Costs lawyers have backed calls by the Bar Council for a clampdown against unregulated and unqualified persons appearing at hearings.
The Bar complained about a surge in the number of people without rights of audience appearing at hearings as solicitor’s agents. They are usually unregistered barristers and are being used to conduct advocacy in open court at stage 3 quantum-only hearings under various personal injury pre-action protocols.
Association of Costs Lawyers chairman Iain Stark says: “Before Costs Lawyers, the courts utilised the legal myth of a so-called solicitor’s agent, notwithstanding that arguably these individuals had no rights of audience.

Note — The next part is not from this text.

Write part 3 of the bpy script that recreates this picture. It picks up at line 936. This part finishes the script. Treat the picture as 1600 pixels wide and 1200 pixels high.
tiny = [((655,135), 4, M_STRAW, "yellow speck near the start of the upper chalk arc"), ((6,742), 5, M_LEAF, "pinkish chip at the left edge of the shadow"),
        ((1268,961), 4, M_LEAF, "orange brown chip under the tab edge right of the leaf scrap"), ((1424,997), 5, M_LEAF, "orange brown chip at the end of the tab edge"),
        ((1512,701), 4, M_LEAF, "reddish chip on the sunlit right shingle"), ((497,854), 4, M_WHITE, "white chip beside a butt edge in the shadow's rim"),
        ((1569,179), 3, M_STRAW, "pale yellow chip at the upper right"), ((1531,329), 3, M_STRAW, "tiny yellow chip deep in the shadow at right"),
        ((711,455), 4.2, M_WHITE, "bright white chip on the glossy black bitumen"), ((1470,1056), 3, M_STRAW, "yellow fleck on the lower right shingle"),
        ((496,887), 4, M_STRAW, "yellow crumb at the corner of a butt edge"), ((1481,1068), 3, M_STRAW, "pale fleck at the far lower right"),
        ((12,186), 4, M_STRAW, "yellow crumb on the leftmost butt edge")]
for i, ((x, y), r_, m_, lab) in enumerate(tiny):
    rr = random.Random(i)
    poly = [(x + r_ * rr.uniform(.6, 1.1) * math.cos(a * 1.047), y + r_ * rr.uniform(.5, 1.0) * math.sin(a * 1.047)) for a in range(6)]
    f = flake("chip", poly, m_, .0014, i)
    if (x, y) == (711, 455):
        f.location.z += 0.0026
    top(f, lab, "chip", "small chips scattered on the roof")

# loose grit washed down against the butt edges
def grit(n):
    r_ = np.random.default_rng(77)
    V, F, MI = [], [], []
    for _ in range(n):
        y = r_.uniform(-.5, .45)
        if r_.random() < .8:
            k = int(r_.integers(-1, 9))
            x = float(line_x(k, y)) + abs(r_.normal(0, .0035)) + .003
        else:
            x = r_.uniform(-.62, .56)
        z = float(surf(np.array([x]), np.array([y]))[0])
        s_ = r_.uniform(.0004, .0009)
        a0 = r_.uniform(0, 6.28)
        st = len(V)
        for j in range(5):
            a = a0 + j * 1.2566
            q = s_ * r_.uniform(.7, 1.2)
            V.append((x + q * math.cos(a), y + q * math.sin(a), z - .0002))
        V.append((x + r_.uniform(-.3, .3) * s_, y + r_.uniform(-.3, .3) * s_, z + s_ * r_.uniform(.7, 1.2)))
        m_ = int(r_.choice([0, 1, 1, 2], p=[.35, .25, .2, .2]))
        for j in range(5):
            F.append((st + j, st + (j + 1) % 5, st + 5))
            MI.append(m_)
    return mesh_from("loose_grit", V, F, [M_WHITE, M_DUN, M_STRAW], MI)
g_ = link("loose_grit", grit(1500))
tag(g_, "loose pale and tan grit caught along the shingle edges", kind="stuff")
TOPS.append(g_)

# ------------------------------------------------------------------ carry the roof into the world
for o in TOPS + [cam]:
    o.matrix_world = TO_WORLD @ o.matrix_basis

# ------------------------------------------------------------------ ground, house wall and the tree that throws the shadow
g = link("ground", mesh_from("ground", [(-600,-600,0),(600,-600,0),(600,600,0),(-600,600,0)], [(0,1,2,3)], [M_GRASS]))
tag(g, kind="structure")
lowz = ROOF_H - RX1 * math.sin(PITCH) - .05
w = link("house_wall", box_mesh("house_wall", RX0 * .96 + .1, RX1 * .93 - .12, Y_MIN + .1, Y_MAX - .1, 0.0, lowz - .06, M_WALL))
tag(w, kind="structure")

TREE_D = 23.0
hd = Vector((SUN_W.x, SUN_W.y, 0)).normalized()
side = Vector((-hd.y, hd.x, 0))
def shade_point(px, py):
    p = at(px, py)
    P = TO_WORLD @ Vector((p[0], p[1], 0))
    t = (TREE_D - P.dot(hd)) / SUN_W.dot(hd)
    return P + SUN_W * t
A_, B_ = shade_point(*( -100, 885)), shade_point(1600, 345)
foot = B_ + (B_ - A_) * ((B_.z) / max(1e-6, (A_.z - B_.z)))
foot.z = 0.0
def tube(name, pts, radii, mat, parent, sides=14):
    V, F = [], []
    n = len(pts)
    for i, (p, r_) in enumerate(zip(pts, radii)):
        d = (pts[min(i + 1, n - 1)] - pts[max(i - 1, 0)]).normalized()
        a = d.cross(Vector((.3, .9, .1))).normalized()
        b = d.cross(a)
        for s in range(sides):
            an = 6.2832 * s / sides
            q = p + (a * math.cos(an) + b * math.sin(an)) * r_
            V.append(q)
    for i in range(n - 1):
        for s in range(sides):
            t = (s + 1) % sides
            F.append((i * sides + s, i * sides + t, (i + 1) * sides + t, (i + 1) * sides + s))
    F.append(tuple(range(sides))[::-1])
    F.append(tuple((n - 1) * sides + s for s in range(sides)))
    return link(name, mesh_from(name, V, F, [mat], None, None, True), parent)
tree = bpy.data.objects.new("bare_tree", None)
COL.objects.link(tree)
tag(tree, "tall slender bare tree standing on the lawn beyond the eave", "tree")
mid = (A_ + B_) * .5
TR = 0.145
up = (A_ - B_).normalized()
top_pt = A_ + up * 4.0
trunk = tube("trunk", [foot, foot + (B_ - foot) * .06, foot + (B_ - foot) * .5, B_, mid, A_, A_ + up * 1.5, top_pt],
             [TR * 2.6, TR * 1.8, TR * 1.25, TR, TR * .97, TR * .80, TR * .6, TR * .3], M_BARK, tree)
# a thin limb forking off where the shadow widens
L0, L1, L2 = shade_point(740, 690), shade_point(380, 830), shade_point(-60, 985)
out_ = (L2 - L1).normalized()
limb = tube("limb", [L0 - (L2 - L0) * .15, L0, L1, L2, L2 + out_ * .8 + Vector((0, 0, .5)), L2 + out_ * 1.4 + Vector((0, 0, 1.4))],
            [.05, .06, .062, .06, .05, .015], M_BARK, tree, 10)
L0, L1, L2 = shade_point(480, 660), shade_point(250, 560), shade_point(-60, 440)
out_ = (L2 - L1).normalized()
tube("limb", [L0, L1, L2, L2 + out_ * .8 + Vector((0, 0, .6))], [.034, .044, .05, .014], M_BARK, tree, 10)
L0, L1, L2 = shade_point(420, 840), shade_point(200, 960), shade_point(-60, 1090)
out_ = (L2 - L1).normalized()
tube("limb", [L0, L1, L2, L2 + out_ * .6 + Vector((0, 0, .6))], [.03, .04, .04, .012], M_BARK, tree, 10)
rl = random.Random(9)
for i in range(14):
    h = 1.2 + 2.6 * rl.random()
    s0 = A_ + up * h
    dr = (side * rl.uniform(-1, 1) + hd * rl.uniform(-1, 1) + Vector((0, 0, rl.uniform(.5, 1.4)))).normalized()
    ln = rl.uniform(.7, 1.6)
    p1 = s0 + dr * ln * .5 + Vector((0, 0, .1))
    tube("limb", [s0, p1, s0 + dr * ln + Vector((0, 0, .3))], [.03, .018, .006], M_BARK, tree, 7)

“But the law and the profession have been modernised in recent years, and it is clear that there is a push towards the need to be a practising lawyer with independent rights of audience to appear in open court. Having worked so hard to get where we are, some members will find it disappointing that the courts have not recognised this change and urge the Ministry of Justice to take action to ensure the integrity of the advocacy regime.”
Earlier this year, the Bar Council and Personal Injuries Bar Association wrote to the Civil Procedure Rule Committee (CPRC) with their concerns. They said the exemption in the Legal Services Act 2007 from needing rights of audience was plainly drafted to confine it “to hearings which are held in private”—the Act uses the out-dated phrase “in chambers”.
Minutes from the CPRC’s February meeting said it passed the issue on to the government because it was not the committee’s function to interpret the 2007 Act to resolve legal ambiguity.